Research, Develop, Innovate … or not?

DO COMPANIES REALLY HAVE AN INNOVATIVE MINDSET?

A recent conversation with some colleagues has made me think about how the choice and understanding of certain terms represents the mental image we have of them. The conversation revolved around companies’ innovation policies and specifically on how for many of the companies that we meet daily the research concept refers to aspects that are actually much better denoted as innovation. I think that this suggests how removed the model of some companies is from integrating innovation into their daily processes.

When asked about what we do at Ingeniacity, we usually refer to our work as Engineering Innovation. We use this definition in contrast to more classical engineering models which are restricted to the field of calculation and the composition of complex systems simply as the assembly of parts. Our concept of engineering is closer to what is understood as design engineering. By calling it “innovation”, we highlight the innovative touch we try to bring to our work, both in methodology and results. For us, innovation must be part of the engineering process. It is, after all, clearly stated in the Royal Spanish Academy (RAE) definition that engineering is “the set of knowledge oriented to the invention and use of techniques for the exploitation of natural resources or industrial activity.” It is the reference to “invention” that we wish to emphasize.

If you consider this definition of engineering, it shouldn’t be necessary to highlight these distinctions. However, this does not seem to be the vision in many companies, and it is even more surprising that this is neither the case in engineering companies. In our case, we quite often find ourselves justifying why the work we carry out every day is not research.

Returning to RAE, we can see that it defines research as: “Performing intellectual and experimental activities in a systematic way in order to increase knowledge on a specific subject”. A key concept in this definition is that the objective of research is to increase knowledge. Even when we refer to applied research, we speak about this knowledge being aimed at an immediate application. In other words, research, by definition, is aimed at increasing knowledge. So how do we account for the confusion or interest in calling research what it is not. I personally believe that this is where a mistaken understanding of the innovation process lies.

In today’s world, the idea of a company being innovative is highly valued. Creating this type of image helps to sell products, even internally in many cases. The company internalizes that what it does is innovative, and this is reassuring in terms of perceived risks and its own competitiveness. Yet, is it true that the company is innovative? What does this have to do with the perception one has of the way work is done by the rest? The relationship is in a perceived hierarchy of the concepts of research, development and innovation. If the company considers that an activity presented to it looks like presented as an innovation something that it does not do, this activity must be research. Otherwise, we would have to conclude that the company does not innovate or is not innovative.

As a matter of course, we conduct research at Ingeniacity. However, the bulk of what we do is development and innovation. In the projects for our customers we apply the knowledge gained through our own research as well as that of others. Applying this knowledge to create a new product is not research. Undoubtedly, there are cases where the product is so innovative that it requires research, but this is not the common case.

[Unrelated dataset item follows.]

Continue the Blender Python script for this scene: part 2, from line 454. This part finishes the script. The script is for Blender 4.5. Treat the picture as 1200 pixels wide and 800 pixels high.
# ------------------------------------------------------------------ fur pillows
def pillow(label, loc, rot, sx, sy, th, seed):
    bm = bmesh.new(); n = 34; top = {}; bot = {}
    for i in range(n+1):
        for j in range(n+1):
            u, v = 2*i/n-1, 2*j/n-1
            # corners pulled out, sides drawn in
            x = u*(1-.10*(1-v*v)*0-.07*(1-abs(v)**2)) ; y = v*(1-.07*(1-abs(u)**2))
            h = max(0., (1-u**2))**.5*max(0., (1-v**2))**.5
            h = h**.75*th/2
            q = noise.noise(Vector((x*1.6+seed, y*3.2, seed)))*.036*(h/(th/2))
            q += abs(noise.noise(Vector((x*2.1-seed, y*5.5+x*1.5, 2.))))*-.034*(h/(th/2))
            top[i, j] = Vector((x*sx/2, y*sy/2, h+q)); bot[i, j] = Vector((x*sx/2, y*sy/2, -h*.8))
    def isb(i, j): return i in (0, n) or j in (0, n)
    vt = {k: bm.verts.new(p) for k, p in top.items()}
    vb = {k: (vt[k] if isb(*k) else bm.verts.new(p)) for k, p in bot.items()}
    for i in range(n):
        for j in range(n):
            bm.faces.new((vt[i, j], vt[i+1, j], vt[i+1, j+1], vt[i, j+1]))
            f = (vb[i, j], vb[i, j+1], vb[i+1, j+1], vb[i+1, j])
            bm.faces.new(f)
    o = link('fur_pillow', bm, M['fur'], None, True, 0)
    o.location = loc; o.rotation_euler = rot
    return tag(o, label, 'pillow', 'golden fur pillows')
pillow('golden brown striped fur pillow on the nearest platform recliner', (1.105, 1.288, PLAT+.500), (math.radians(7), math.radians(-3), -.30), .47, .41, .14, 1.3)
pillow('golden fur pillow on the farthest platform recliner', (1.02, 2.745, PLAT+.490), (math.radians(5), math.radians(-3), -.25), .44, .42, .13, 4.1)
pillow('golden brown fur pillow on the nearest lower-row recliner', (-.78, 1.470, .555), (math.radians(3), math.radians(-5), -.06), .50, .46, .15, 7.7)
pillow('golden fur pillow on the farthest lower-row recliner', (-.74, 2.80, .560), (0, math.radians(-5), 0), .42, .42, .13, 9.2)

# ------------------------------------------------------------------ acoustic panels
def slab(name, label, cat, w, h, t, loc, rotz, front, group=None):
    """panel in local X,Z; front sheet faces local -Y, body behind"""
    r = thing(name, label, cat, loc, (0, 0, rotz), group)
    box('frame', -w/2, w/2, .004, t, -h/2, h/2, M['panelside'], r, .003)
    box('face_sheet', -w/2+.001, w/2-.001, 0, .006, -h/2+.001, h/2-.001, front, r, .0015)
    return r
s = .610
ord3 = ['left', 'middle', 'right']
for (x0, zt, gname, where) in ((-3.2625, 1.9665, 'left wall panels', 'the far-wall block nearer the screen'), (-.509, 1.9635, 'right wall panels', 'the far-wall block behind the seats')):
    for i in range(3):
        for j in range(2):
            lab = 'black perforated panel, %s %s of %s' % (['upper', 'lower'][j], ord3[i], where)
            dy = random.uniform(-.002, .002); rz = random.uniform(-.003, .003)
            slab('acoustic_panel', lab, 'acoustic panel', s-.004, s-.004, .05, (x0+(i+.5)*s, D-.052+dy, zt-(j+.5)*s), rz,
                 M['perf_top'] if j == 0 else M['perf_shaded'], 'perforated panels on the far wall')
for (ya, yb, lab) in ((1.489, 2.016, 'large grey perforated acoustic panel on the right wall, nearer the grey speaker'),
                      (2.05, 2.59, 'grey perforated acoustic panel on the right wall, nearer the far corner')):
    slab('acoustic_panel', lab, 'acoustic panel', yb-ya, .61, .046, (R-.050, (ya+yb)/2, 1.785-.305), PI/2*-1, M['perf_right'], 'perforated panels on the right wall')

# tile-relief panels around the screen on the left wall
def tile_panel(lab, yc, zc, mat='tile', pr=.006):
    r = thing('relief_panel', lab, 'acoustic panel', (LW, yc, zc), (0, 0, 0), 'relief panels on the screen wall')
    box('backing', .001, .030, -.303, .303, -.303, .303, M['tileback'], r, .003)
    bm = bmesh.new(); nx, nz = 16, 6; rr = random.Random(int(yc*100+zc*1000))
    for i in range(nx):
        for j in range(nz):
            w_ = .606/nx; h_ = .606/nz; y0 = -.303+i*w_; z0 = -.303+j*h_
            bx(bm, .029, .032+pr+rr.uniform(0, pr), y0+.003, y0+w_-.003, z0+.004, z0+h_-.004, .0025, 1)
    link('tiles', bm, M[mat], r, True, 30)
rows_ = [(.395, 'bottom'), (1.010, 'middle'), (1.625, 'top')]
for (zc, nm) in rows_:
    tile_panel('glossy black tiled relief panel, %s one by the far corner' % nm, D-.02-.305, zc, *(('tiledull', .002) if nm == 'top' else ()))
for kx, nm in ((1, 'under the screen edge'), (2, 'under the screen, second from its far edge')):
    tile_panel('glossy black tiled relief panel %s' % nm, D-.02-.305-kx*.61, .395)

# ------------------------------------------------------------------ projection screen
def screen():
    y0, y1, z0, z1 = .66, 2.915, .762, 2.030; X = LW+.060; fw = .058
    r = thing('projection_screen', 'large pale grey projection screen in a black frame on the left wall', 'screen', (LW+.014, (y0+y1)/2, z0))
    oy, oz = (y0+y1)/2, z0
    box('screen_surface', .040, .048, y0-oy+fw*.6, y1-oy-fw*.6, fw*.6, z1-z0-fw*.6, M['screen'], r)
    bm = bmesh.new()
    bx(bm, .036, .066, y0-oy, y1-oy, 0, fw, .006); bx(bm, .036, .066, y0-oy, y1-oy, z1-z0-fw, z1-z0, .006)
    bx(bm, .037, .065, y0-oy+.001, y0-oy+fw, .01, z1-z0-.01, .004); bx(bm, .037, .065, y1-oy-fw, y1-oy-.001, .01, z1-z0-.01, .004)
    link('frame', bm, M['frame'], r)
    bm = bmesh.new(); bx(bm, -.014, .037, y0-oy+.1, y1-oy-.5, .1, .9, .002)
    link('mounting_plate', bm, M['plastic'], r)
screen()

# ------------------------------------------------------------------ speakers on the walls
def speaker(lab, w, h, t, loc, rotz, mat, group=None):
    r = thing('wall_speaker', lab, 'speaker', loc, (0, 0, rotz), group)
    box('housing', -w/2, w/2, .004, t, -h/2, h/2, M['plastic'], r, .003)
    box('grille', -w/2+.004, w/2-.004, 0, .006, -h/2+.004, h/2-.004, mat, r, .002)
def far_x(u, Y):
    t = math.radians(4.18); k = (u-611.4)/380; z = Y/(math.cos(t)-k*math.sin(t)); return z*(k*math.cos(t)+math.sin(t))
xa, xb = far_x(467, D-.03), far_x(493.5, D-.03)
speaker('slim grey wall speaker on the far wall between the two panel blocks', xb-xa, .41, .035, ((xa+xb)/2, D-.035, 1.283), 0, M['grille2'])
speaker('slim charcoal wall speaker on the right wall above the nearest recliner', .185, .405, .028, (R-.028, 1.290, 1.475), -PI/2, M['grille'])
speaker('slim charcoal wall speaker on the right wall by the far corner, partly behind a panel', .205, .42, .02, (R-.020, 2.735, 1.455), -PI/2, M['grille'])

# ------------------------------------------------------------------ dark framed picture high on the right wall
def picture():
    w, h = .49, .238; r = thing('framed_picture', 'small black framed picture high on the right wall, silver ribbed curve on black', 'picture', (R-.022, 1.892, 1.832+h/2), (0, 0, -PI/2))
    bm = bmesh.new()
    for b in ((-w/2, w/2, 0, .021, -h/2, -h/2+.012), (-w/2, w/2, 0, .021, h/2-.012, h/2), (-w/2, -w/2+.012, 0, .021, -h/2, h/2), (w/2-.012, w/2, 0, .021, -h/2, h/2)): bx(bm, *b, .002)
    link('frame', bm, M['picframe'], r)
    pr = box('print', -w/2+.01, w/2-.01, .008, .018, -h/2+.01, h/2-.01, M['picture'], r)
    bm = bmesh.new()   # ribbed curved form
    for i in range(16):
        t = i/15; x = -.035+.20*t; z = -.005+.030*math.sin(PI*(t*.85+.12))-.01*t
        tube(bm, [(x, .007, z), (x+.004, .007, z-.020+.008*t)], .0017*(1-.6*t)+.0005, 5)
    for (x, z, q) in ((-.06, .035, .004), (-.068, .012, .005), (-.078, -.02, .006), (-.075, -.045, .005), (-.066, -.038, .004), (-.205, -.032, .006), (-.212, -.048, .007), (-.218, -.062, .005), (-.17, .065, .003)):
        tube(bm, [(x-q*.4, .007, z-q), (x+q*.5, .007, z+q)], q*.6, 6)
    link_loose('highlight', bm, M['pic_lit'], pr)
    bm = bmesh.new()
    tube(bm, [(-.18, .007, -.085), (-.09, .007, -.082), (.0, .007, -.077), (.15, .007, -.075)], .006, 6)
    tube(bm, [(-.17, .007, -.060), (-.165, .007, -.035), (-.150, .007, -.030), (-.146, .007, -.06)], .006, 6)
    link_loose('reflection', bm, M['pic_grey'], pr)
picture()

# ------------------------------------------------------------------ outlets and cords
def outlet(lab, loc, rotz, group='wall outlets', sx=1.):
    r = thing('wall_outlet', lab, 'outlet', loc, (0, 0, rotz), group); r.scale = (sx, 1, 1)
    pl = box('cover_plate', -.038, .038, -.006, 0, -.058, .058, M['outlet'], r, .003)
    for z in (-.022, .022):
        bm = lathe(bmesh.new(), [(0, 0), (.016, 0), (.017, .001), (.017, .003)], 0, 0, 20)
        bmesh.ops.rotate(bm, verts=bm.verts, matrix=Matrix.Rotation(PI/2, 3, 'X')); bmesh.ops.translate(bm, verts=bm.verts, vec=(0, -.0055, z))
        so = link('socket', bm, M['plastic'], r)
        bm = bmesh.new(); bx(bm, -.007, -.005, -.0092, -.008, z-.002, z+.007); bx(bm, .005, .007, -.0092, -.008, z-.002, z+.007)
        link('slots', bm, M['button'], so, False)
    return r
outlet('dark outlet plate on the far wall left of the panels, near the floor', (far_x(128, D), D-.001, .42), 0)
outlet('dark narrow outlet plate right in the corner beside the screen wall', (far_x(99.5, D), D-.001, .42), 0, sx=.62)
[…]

In our case, we have encountered situations in which established engineering methodologies, such as upfront engineering, are considered research simply because they use numerical simulations. There is no doubt that some simulations are research tools, but its use in designing elements is not for this purpose. You could say that it is an innovation in work methodology, but this does not imply an innovative product. The tool does not make innovation, but in most cases, it serves to helps. Using a sophisticated tool does not necessarily mean we are innovating.

Another typical example is promoting the activity that is carried out. These are the cases which we refer to as research when, in fact, we should say innovation or, at most, development. Some examples include the transfer of technology from one sector to another or replacing a material by another one. This may indeed be an innovation but requires little or no research in most cases.

This may seem like a simple discussion about semantics. However, the mental image that each term brings to mind influences our way of working. If we really want to have innovation-based companies, we should understand what we are talking about. This will allow us to be demanding of ourselves and our processes. In this way, we will restore the ingenuity part of engineering.